Investors Are Finding Opportunities in the Transport Sector

Transport stocks have been one of the quieter winners of 2026, climbing steadily even as other sectors grabbed headlines. A ceasefire between the US and Iran sent oil prices lower, and the sector roared back from a brief oil-driven blip. The Dow Jones Transportation Average is up 28% this year, and analysts argue the group still isn't expensive.
Despite the run, the iShares Transportation Average ETF trades at 22 times this year's earnings estimates. That's a discount to its five-year average forward price-to-earnings ratio of 24. The ETF has historically traded at nearly a 10% premium to the S&P 500.
Fundstrat called transportation a “cleaner cyclical setups” in the market. Further progress on an Iran ceasefire, paired with lower oil prices, could add another tailwind, as cheaper crude cuts fuel costs for airlines, trucking firms, and shippers and flows straight to profits.
FedEx trades at 17 times earnings forecasts and recently completed the spinoff of its freight division. Analysts at BofA Securities expect FedEx to benefit from lower overhead now that the freight unit is separate. UBS flagged margin improvement as a key lever for both FedEx and the newly independent FedEx Freight.
Earnings per share for FedEx are forecast to grow more than 20% in the current quarter.
UPS trades at an even steeper discount, at 15 times earnings estimates. United Airlines and Delta Air Lines, which both recently hit record highs, still trade at below-market multiples. So do Southwest Airlines, Ryder, and Union Pacific.
Uber Technologies, which was added to the Dow Jones Transportation Average in early 2024, trades at 22.2 times this year's earnings estimates.
Railroads are getting specific attention from investors tracking the bull market rotation.

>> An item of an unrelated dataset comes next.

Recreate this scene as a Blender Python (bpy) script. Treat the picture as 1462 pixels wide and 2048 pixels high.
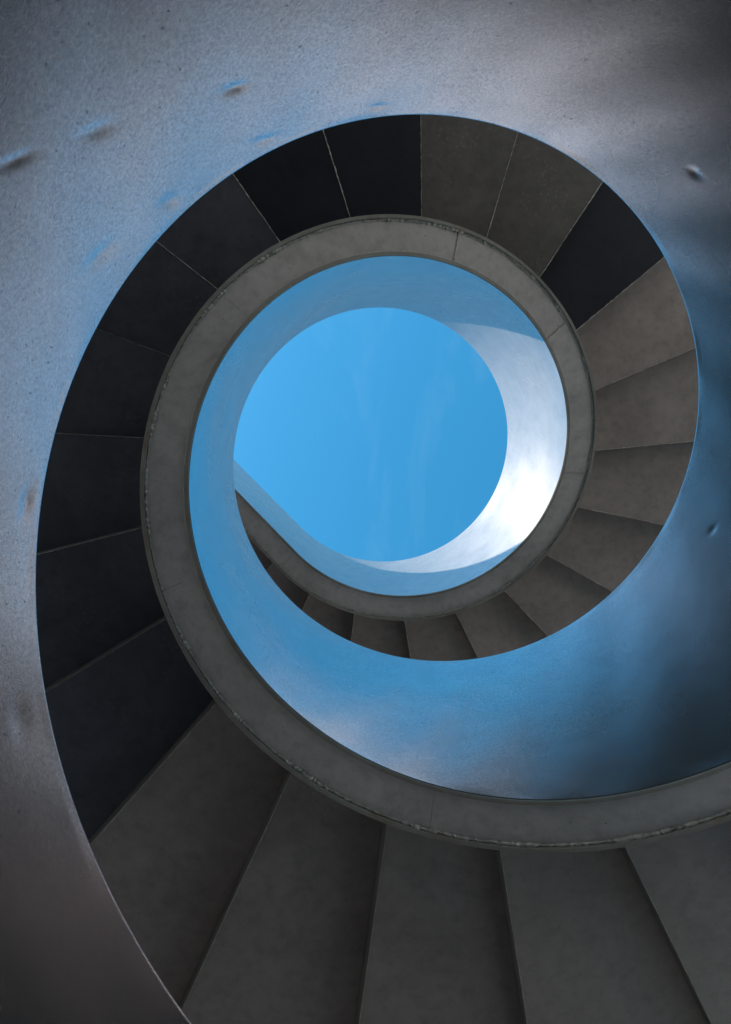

Union Pacific posted record first-quarter revenue of $6.2B, up 3% year over year, with net income of $1.7B. Management has guided for low double-digit earnings per share growth through 2027.
Union Pacific is also pursuing an acquisition of Norfolk Southern that would create a 50,000-mile transcontinental rail network, pending regulatory approval.
J.B. Hunt Transport Services has been an even bigger mover, up 107% over the past year. The company converts freight between highway trucks and railroads, a model called intermodal shipping. Intermodal volumes hit record levels, with March up 7% year over year.
JBHT also beat its own cost-reduction target, hitting a $130M annualized run rate versus a $100M goal.
The rally isn't confined to a handful of names. CSX is up 29.4% year to date, outpacing the broader transportation sector's average gain of 15.2%. Analyst earnings estimates for CSX have moved 2.9% higher over the past three months, a signal of improving sentiment.
The broader Transportation-Rail industry is up 18.2% this year.
Shipping stocks have moved even faster. The Transportation-Shipping industry is up 40.7% year to date. EuroDry has gained 97.9% this year, with consensus earnings estimates rising 29.9% over the past three months.
The Strait of Hormuz interim ceasefire drove a drop in Brent crude and a broad relief rally across transportation and shipping stocks. Smoother shipping routes and less fuel-cost pressure are the direct benefits analysts have pointed to.
One headwind that remains: Amazon recently expanded its freight offering to all US destinations including third-party warehouses, adding competitive pressure on trucking companies.
Dow Theory, a long-standing framework in technical analysis, holds that transport stocks moving in tandem with the broader Dow Jones Industrial Average is a positive signal for the overall market. The Dow 30 recently hit a record high and is up more than 8% this year, suggesting the transports are confirming that move.